Why experience matters
February 6, 2012
The only source of knowledge is experience. Albert Einstein.
If you’ve read our blog before, or if you’ve been rooting around for the first time you will maybe have spotted that we’re great believers in the importance and value of experience.
OK, we would say that given that none of us have had the words Young Turks, whippersnappers or green used in recent descriptions of us.
Doth we protest too much? Doth we use it as a smokescreen behind which we wail and gnash teeth praying for the return of that great man, Johannes Gutenberg? Doth we tremble in corners as electronic equipment flashes around the room and young men with stubble and strangely sculpted beardery mumble coded words?
No, of course we dothn’t.
Sure, we may not have adopted Call of Duty: Modern Warfare 3 or Assassin’s Creed: Revelations as our evening hobby of choice.? We may not knock back Jagerbombs faster than you can say “Watch out! Doodlebug!” (Eh, actually, you do – Ed). We may not even like TOWIE.
But, and it’s a big but, we’ve learned a few things along the way.
And we’re not yet lining up to join that fine organisation The Colostomy Association.
So, what’s so great about being old?
Well, for a start, we’re not old; we’re experienced and as Jimi Hendrix so succinctly put it:
I know, I know you probably scream and cry
That your little world won’t let you go
But who in your measly little world
Are you trying to prove that
You’re made out of gold and, eh, can’t be sold
Enjoy it here in full and in context…
Sure, it’s a drug fuelled route to Nirvana but it’s a mind opening trip and hey, we’ve been on a few trips of our own over the years; not, of course that any of them were taken in a form of illegal intoxication you understand.
What doesn’t kill you makes you stronger they say? And it’s true.
The day the hired Ferrari bashed into the hired super-powerboat on an Italian quayside taught us never again to attempt pinpoint braking manoeuvres on Italian quaysides using hired equipment and Italian stuntmen in commercials again.
Wearing faux sealskin tight fitting trousers in a hot London studio immediately became a lifelong no no.
Calling a client a twat behind his back and pressing reply instead of forward was a lesson to be hung onto forever.
500 movies, 100 plays, 300 exhibitions, 1,000 books, 3 video games, 1,652 TV series, 2,000 albums, 10 houses, 1,000 holidays, 30 frescos , 60 murals, 182 altars, 182 knaves, 20 temples, 65 graveyards, 50 wakes, 200 weddings, 37 christenings, 1 near death experience, 6 broken bones, a broken heart (or two): all of these shaped us into a team that can take a brief and apply a bit of life to the solution.
Colour, light and shade, mood and tone? They all come from experience.
Mike Yarwood, God love him, Alistair McGown, Steve Cooogan even; they didn’t just turn into great impersonators overnight.
They listened, crafted and practiced. They drew on experience.

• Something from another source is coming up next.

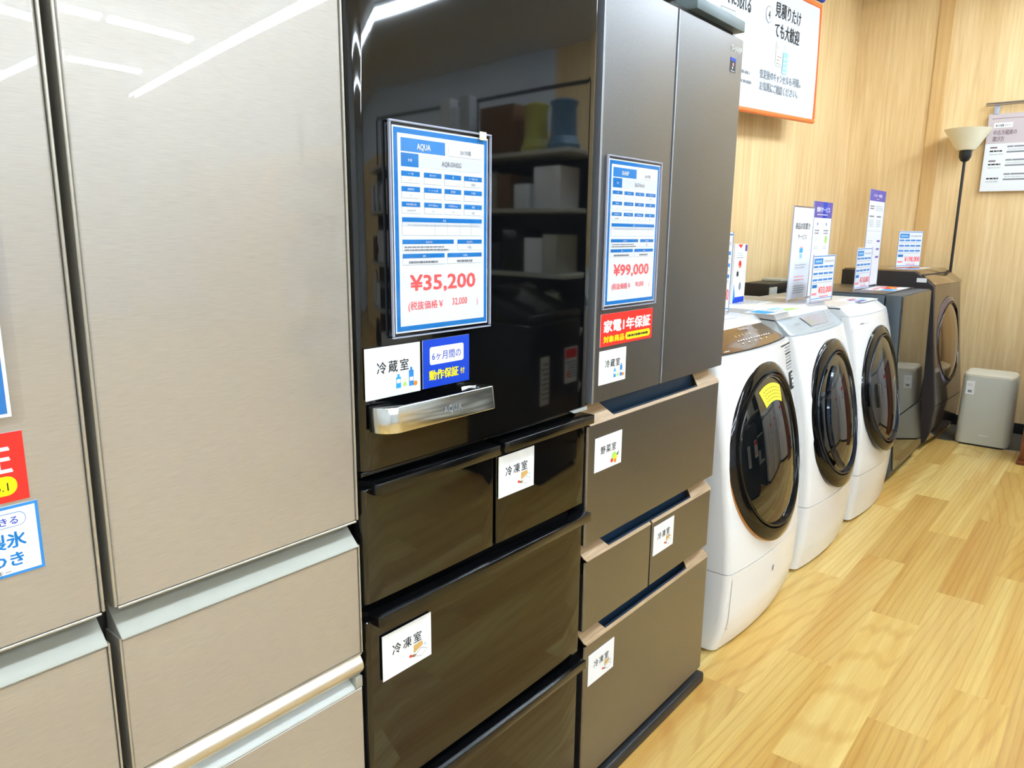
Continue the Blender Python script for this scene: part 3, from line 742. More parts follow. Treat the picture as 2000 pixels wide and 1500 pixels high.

Many bands’ first albums are brilliant. But that’s because they, usually, have been honing and shaping their sound in obscurity, touring their asses off, getting better and better.
Album number two? Crap.
Rushed out, unformed ideas, badly executed. And then, a sabbatical, while they learn from their experiences; the early ones good, the latter disappointing. Quite often album number three (that difficult third album) comes out more mature, better crafted, more considered than their first two. Either that or they disappear without trace because they only ever had one good album in them.
Us? We’re long past that difficult third album.
Think of us more like Paul Weller. Constantly trying our best to engage new ideas, find new stimuli, create new looks.
But please, don’t ever think of us as The Style Council.